● **Required work**
Print verbatim the opening line of the material and every subsequent line through the one containing "import numpy as np".
....
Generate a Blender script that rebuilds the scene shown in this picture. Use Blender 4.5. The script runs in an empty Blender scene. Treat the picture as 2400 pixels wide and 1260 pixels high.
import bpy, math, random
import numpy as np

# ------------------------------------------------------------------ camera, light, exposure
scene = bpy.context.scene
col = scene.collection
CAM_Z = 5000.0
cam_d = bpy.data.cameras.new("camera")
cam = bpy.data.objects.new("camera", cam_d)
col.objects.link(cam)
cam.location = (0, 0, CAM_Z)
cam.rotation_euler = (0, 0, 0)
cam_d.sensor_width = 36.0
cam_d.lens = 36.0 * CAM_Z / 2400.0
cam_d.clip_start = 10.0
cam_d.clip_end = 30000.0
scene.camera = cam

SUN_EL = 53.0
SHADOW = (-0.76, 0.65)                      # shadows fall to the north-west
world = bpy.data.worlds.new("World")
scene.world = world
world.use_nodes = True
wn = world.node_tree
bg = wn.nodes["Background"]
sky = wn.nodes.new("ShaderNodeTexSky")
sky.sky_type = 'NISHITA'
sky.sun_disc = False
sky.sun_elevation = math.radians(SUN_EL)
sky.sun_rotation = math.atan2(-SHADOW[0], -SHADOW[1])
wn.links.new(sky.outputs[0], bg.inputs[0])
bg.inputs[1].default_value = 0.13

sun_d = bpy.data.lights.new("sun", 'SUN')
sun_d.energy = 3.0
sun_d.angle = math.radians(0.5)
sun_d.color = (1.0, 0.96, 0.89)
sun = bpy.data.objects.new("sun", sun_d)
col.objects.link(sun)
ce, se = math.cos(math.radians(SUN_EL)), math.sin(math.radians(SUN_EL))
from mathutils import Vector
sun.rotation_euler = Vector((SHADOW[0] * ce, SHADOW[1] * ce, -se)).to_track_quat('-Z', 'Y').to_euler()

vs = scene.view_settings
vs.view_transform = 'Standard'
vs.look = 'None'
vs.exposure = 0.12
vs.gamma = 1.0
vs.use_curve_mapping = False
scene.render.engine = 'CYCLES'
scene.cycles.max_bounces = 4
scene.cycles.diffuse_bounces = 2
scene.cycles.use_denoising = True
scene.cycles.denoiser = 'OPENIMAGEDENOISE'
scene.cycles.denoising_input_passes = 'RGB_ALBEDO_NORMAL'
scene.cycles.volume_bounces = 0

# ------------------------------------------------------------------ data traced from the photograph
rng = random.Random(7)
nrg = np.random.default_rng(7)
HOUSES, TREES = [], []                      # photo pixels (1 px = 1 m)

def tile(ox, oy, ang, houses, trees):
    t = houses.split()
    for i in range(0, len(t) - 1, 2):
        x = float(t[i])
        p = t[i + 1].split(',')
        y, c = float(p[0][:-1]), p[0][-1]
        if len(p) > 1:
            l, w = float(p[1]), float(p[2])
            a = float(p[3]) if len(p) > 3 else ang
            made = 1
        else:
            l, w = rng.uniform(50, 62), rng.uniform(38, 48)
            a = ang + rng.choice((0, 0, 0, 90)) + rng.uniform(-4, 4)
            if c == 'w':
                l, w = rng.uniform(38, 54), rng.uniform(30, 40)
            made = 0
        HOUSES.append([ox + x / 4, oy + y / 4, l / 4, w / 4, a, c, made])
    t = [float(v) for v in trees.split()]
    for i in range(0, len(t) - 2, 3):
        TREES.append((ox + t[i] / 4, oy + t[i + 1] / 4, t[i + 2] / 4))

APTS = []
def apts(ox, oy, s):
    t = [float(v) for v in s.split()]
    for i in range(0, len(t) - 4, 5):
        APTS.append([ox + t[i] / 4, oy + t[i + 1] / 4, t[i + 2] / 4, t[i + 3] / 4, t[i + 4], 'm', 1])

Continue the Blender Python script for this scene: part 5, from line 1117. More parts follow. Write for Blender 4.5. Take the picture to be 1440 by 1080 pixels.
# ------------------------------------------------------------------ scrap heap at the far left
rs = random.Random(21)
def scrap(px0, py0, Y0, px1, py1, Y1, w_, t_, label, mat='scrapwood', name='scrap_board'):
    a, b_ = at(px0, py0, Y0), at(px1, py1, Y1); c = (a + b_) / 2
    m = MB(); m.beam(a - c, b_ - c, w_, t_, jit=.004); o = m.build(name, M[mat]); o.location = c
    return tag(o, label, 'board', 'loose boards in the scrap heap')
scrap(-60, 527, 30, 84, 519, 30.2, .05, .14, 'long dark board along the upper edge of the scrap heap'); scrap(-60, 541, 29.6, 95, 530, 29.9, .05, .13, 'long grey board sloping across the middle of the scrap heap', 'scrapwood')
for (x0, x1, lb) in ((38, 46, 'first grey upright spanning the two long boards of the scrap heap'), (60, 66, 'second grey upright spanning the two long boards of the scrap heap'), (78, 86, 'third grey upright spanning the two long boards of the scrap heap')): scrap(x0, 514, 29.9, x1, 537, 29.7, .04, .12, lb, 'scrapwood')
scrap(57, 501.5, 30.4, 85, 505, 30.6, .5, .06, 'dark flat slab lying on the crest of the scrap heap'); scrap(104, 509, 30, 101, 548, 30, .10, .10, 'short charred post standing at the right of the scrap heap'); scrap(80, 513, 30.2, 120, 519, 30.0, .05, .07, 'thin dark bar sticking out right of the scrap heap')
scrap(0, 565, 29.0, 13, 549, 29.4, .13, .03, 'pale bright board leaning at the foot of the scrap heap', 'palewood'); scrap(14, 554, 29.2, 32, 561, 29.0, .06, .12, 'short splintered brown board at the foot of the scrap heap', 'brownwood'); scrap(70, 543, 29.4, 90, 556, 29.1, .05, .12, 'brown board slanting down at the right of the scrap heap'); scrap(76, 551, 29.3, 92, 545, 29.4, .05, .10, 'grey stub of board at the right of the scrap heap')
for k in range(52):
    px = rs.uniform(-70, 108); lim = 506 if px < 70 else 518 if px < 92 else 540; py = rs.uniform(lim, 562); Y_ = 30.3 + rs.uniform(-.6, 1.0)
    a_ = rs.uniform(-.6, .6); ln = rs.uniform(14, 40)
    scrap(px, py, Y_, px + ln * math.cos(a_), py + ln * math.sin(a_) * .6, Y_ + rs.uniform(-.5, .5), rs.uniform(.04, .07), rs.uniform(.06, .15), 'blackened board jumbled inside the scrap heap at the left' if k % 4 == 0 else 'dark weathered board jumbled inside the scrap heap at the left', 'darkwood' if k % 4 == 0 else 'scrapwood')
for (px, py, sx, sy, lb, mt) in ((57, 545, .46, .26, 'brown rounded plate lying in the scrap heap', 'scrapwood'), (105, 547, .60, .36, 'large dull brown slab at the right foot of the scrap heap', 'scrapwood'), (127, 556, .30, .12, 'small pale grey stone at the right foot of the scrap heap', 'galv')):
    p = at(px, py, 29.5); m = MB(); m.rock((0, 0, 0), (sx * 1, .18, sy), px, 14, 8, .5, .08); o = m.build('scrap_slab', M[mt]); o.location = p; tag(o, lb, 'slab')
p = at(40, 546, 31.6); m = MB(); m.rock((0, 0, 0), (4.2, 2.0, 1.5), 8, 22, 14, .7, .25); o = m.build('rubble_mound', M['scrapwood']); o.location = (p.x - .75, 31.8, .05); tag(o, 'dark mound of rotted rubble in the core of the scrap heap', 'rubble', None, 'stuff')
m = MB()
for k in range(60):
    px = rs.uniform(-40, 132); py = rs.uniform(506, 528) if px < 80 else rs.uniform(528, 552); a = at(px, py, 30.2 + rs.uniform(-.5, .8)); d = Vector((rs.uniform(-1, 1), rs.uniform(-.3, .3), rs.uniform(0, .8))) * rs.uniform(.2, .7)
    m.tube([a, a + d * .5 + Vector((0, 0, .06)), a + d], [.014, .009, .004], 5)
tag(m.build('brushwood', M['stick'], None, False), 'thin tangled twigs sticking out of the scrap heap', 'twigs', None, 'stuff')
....
● **Correct result**
Generate a Blender script that rebuilds the scene shown in this picture. Use Blender 4.5. The script runs in an empty Blender scene. Treat the picture as 2400 pixels wide and 1260 pixels high.
import bpy, math, random
import numpy as np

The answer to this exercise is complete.